- [PROVIDED MATERIAL]

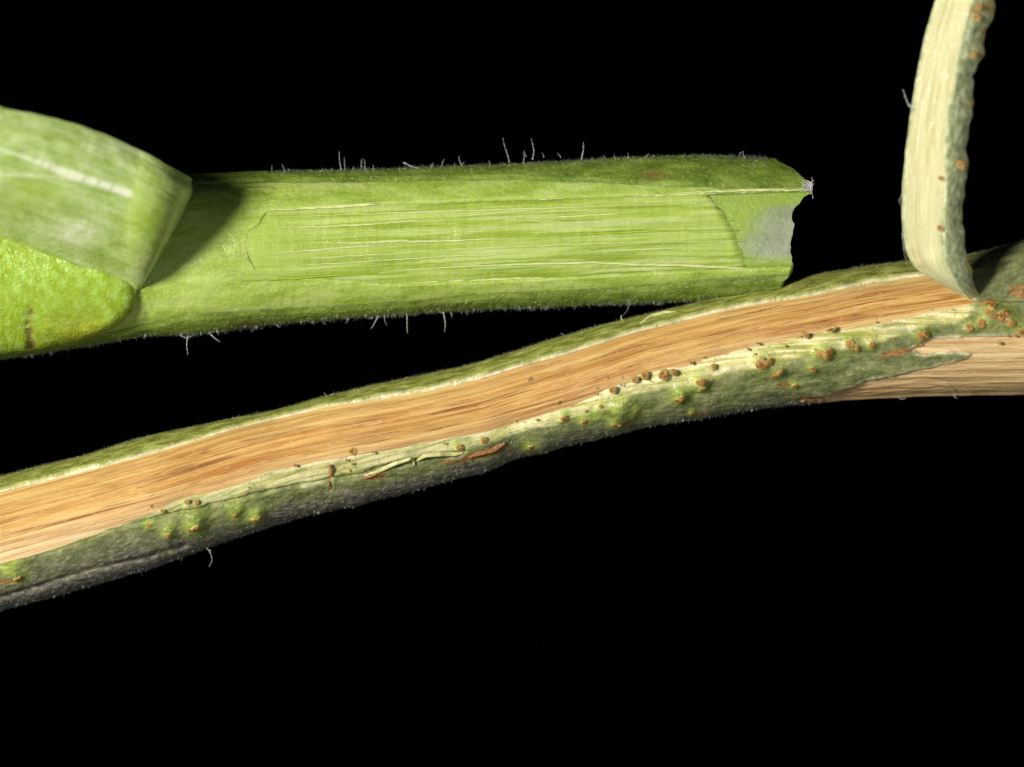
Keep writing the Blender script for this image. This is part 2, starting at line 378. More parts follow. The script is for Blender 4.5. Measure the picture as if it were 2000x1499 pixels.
def lerp(a, b, t): return a + (b - a) * t
def shell(s, xs, i2, o2, i1, o1, n=(24, 60, 26, 36, 10), xend=None):
    """the C-shaped rows of a rind: lower cut ramp, lower front, back, upper front, upper cut ramp.
    i/o: inner and outer edge (pixel rows) of the cut, below (2) and above (1).  Returns x, phi, ramp"""
    X = xs[None, :]
    p2i, p2o = s.phi(xs, i2, -4)[None], s.phi(xs, o2)[None]; p1i, p1o = s.phi(xs, i1, -4)[None], s.phi(xs, o1)[None]
    rows = []; ramp = []
    def seg(a, b, k, r0, r1, last=False):
        t = np.linspace(0, 1, k, endpoint=last)[:, None]
        rows.append(a + (b - a) * t); ramp.append(np.repeat(r0 + (r1 - r0) * t, len(xs), 1))
    pi = math.pi
    seg(p2i, p2o, n[0], 0, 1); seg(p2o, 0 * p2o + pi, n[1], 1, 1); seg(0 * p2o + pi, 0 * p2o + 2 * pi, n[2], 1, 1)
    seg(0 * p2o + 2 * pi, 2 * pi + p1o, n[3], 1, 1); seg(2 * pi + p1o, 2 * pi + p1i, n[4], 1, 0, True)
    PH = np.concatenate(rows); RP = np.concatenate(ramp)
    return np.repeat(X, len(PH), 0), PH, RP
def uvp(s, X, PH):
    c, h = s.ch(X); ref = np.where(PH < 1.5 * math.pi, math.pi, 2 * math.pi)
    return np.stack([X / 100, (PH - ref) * h / 100 + ref, 0 * X], -1)

# ================================================================== diseased stem (lower, tan wood exposed)
low = thing('diseased_stem', 'long tan diseased stem with its bark peeled off and brown pustules along the lower edge', 'plant stem', (0, -0.1, -0.1))
def keep_world(o, par):
    o.parent = par; o.matrix_parent_inverse = Matrix.Translation(par.location).inverted()
TL = Line([(-250, 992), (0, 929), (150, 893), (300, 848), (450, 818), (540, 800), (650, 769), (800, 737), (920, 712), (1000, 687), (1100, 656), (1225, 622),
           (1287, 607), (1375, 586), (1450, 570), (1587, 537), (1725, 515), (1780, 509), (1895, 496), (1972, 478), (2000, 466), (2250, 425)])
LL = Line([(-250, 1262), (0, 1193), (150, 1154), (300, 1109), (450, 1055), (600, 1007), (650, 997), (800, 961), (950, 922), (1000, 898), (1125, 867), (1250, 837),
           (1375, 817), (1500, 797), (1560, 790), (1642, 782), (1752, 776), (1890, 773), (2000, 771), (2250, 772)])
CT = Line([(-250, 1030), (0, 963), (150, 923), (300, 885), (450, 839), (500, 826), (650, 793), (800, 767), (950, 736), (1000, 720), (1125, 685), (1250, 645), (1375, 615),
           (1450, 598), (1587, 575), (1697, 551), (1807, 537), (1850, 545), (1897, 586), (1910, 590), (2250, 590)], 10)
CTw = Line([(-250, 1030), (0, 963), (150, 923), (300, 885), (450, 839), (500, 826), (650, 793), (800, 767), (950, 736), (1000, 720), (1125, 685), (1250, 645), (1375, 615), (1450, 598), (1587, 575), (1697, 551), (1807, 535), (2000, 508), (2250, 480)], 40)
CTo = lambda x: CT(x) - 8.5 - 2.0 * fbm(np.asarray(x, float) / 60, np.asarray(x, float) * 0 + 2, 2, 36)
CB = Line([(-250, 1172), (0, 1101), (120, 1068), (240, 1024), (300, 1000), (345, 973), (450, 941), (500, 923), (635, 896), (770, 877), (860, 859), (950, 841), (1000, 826), (1100, 797),
           (1175, 760), (1250, 732), (1375, 700), (1450, 677), (1574, 650), (1642, 639), (1725, 628), (1807, 611), (1893, 592), (1910, 591), (2250, 591)], 10)
CBo = Line([(-250, 1180), (0, 1109), (120, 1075), (240, 1031), (300, 1012), (360, 996), (450, 977), (500, 962), (644, 938), (710, 924), (860, 885), (950, 868), (1000, 850), (1100, 822), (1150, 806),
           (1200, 788), (1250, 774), (1375, 744), (1475, 718), (1587, 690), (1700, 668), (1800, 648), (1870, 625), (1900, 610), (1925, 596), (2250, 594)], 14)
S2 = Stem(TL, LL, 18, 0.92)
BUMPS = [(385, 1008, 26, 11), (330, 1034, 20, 7), (462, 992, 18, 6), (502, 1002, 15, 6), (22, 1112, 26, 9), (1213, 795, 30, 15), (1165, 812, 16, 5), (1330, 765, 24, 10), (1368, 742, 22, 11),
         (1490, 703, 26, 10), (1525, 722, 18, 6), (1610, 684, 26, 10), (1668, 670, 20, 8), (1703, 672, 16, 7), (1802, 652, 18, 7), (1900, 638, 18, 6), (1938, 612, 26, 9), (1975, 630, 16, 6),
         (900, 890, 26, 5), (1060, 870, 20, 5), (1100, 812, 14, 4), (1290, 730, 24, 5), (120, 1085, 30, 4), (700, 960, 40, 4), (1440, 745, 30, 4), (1585, 722, 14, 4)]
CRACKS = [([(230, 1031), (300, 1013), (360, 998), (450, 979), (500, 965), (600, 946), (644, 940)], 3.2, 10),
          ([(644, 940), (680, 934), (712, 926), (745, 915), (800, 903), (880, 889), (905, 881)], 5.0, 11),
          ([(-250, 1236), (0, 1170), (60, 1152), (120, 1133), (180, 1116), (280, 1092), (360, 1068)], 5.0, 10),
          ([(644, 905), (646, 940), (644, 958)], 2.0, 4),
          ([(1560, 783), (1600, 781), (1632, 775)], 3.0, 6)]
PUST = [(382, 1026, 12), (371, 1030, 7), (328, 1041, 8), (460, 1003, 7), (497, 1011, 9), (508, 1006, 6), (36, 1128, 9), (291, 1026, 6), (318, 998, 6), (365, 980, 6), (384, 981, 6),
        (297, 990, 6), (690, 884, 9), (898, 872, 8), (945, 859, 7), (1037, 871, 8), (1036, 738, 6), (1187, 735, 7), (1092, 789, 7), (1197, 761, 8), (1240, 741, 8), (1259, 734, 9), (1297, 732, 10), (1316, 727, 9),
        (1102, 815, 7), (1142, 821, 8), (1200, 824, 8), (1212, 824, 7), (1241, 801, 7), (1369, 742, 10), (1372, 757, 8), (1324, 777, 8), (1333, 771, 7), (1394, 716, 8), (1376, 698, 6), (1174, 793, 6),
        (1488, 709, 15), (1506, 704, 9), (1525, 722, 8), (1513, 731, 8), (1575, 656, 7), (1622, 645, 10), (1634, 638, 7), (1713, 628, 7), (1602, 690, 12), (1619, 689, 12), (1588, 718, 8), (1660, 671, 10), (1676, 680, 8),
        (1703, 673, 9), (1798, 655, 9), (1809, 651, 7), (1894, 641, 9), (1918, 632, 9), (1931, 612, 10), (1938, 600, 9), (1957, 618, 11), (1965, 612, 7), (1977, 632, 8), (1994, 648, 8), (1350, 807, 4), (1552, 753, 6)]
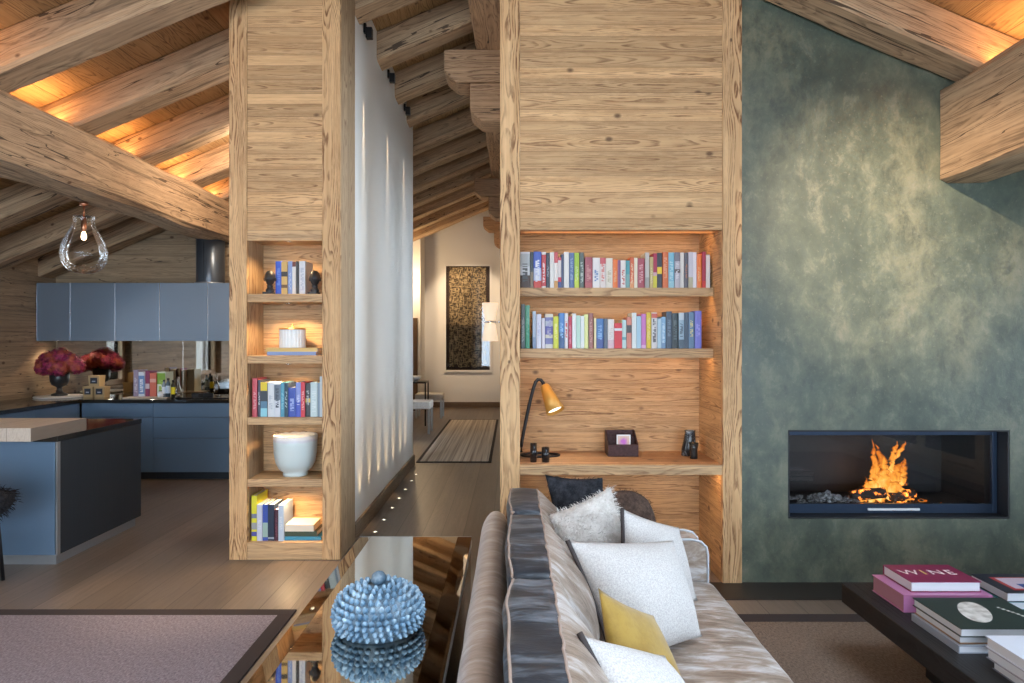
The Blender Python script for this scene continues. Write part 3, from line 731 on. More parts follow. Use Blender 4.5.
data6 = [tuple([fg(d[0]), fg(d[1]), 235 + d[2] * .1978] + list(d[3:])) for d in r6]
row(data6, lambda a: a, 5.04, 1.9365, lambda t: t, 'top column shelf', 'books between the bust bookends', .2)

def flat_book(label, group, x, y, z, w, d, t, cover, rz=0, spine='left', pages=M_PAGESB, topbits=None, name='book', bands=None):
    """near-left bottom corner at x,y,z; extends +x (w) and +y (d)"""
    r = thing(name, label, 'book', (x, y, z), group, rz)
    cm = plain('book_cover', cover, .35); b = .003 if t > .02 else .002
    bm = NB(); box(bm, 0, w, 0, d, 0, b); box(bm, 0, w, 0, d, t - b, t)
    if spine == 'left': box(bm, 0, b, 0, d, b, t - b)
    elif spine == 'front': box(bm, 0, w, 0, b, b, t - b)
    elif spine == 'back': box(bm, 0, w, d - b, d, b, t - b)
    else: box(bm, w - b, w, 0, d, b, t - b)
    obj('cover', bm, cm, r, world=False)
    i = .005
    obj('page_block', bx(b if spine == 'left' else i, w - (b if spine == 'right' else i), b if spine == 'front' else i, d - (b if spine == 'back' else i), b + .0003, t - b - .0003), pages, r, world=False)
    return r
GS = 'books lying flat at the right of the bottom column shelf'
flat_book('flat cyan and red book at the bottom of the small stack in column', GS, -1.672, 5.02, .1275, .268, .21, .028, '#3f8fb0', 0, 'front')
flat_book('flat dark green book in the middle of the small column stack', GS, -1.670, 5.022, .156, .235, .21, .036, '#3c4a3a', 0, 'front')
flat_book('flat cream book on top of the small column stack', GS, -1.668, 5.02, .1925, .21, .2, .050, '#e9dcc8', 0, 'front', M_PAGES)
GT = 'flat books under the fluted jar'
flat_book('flat blue-grey book under the white fluted jar, lower one', GT, -1.80, 5.02, 1.4875, .36, .2, .026, '#6f86b4', 0, 'front')
flat_book('flat gold-spined book directly under the white fluted jar', GT, -1.81, 5.02, 1.514, .38, .21, .028, '#c9a95c', 0, 'front')

# fluted jar
jx, jy, jz = -1.648, 5.13, 1.5425
r = thing('fluted_jar', 'white fluted candle jar with gold rim and knob on flat books', 'jar', (jx, jy, jz))
bm = NB(); n = 96
rows = []
for z in (0, .005, .13, .135):
    rows.append([bm.verts.new((jx + (.092 + .004 * math.cos(24 * 2 * PI * i / n)) * math.cos(2 * PI * i / n), jy + (.092 + .004 * math.cos(24 * 2 * PI * i / n)) * math.sin(2 * PI * i / n), jz + z)) for i in range(n)])
for a, b in zip(rows, rows[1:]):
    for i in range(n): bm.faces.new((a[i], a[(i + 1) % n], b[(i + 1) % n], b[i])).smooth = True
bm.faces.new(rows[0][::-1]); bm.faces.new(rows[-1])
obj('fluted_body', bm, plain('white_ceramic', (.85, .84, .82), .35), r)
M_GOLD = plain('brass', (.75, .48, .18), .28, 1.0)
bm = NB(); lathe(bm, [(0, .135), (.097, .135), (.098, .145), (.06, .15), (.015, .152), (.008, .16), (.013, .168), (0, .176)], (jx, jy, jz), 40); obj('gold_lid', bm, M_GOLD, r)

# bust bookends
def bust(x, lab):
    r = thing('bust_bookend', lab, 'bookend', (x, 5.02, 1.9365), 'black head bookends')
    bm = NB(); box(bm, x - .042, x + .024, 4.985, 5.08, 1.9366, 1.953)
    lathe(bm, [(.03, .018), (.032, .03), (.02, .05), (.024, .065)], (x, 5.03, 1.9366), 16)
    obj('bust_base', bm, plain('charcoal_bronze', (.03, .03, .033), .45, .3), r, bevel=.003)
    bm = NB(); bmesh.ops.create_uvsphere(bm, u_segments=20, v_segments=14, radius=1)
    for v in bm.verts:
        p = v.co.copy(); s = 1.0
        if p.y < 0 and -.3 < p.z < .15 and abs(p.x) < .25: p.y *= 1.22           # nose
        if p.z < -.4: p.x *= .82; p.y *= .9
        if p.z > .2: p *= 1.0 + .05 * noise.noise(p * 6)
        v.co = Vector((x + p.x * .040, 5.03 + p.y * .047, 1.9366 + .118 + p.z * .058))
    for sx in (-1, 1):
        q = bmesh.ops.create_uvsphere(bm, u_segments=8, v_segments=6, radius=.011)
        for v in q['verts']: v.co = Vector((v.co.x * .5 + x + sx * .040, v.co.y + 5.03, v.co.z * 1.3 + 1.9366 + .11))
    obj('head', bm, plain('charcoal_bronze', (.03, .03, .033), .45, .3), r, smooth=True)
bust(-1.782, 'black head bookend left of the blue book')
bust(-1.452, 'black head bookend right of the white book')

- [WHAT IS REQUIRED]
Isolate the lines that hold the word "this" and copy all of them.

- [ANSWER TO THE PROBLEM]
Keep writing the Blender script for this image. This is part 2, starting at line 378. More parts follow. The script is for Blender 4.5. Measure the picture as if it were 2000x1499 pixels.
The Blender Python script for this scene continues. Write part 3, from line 731 on. More parts follow. Use Blender 4.5.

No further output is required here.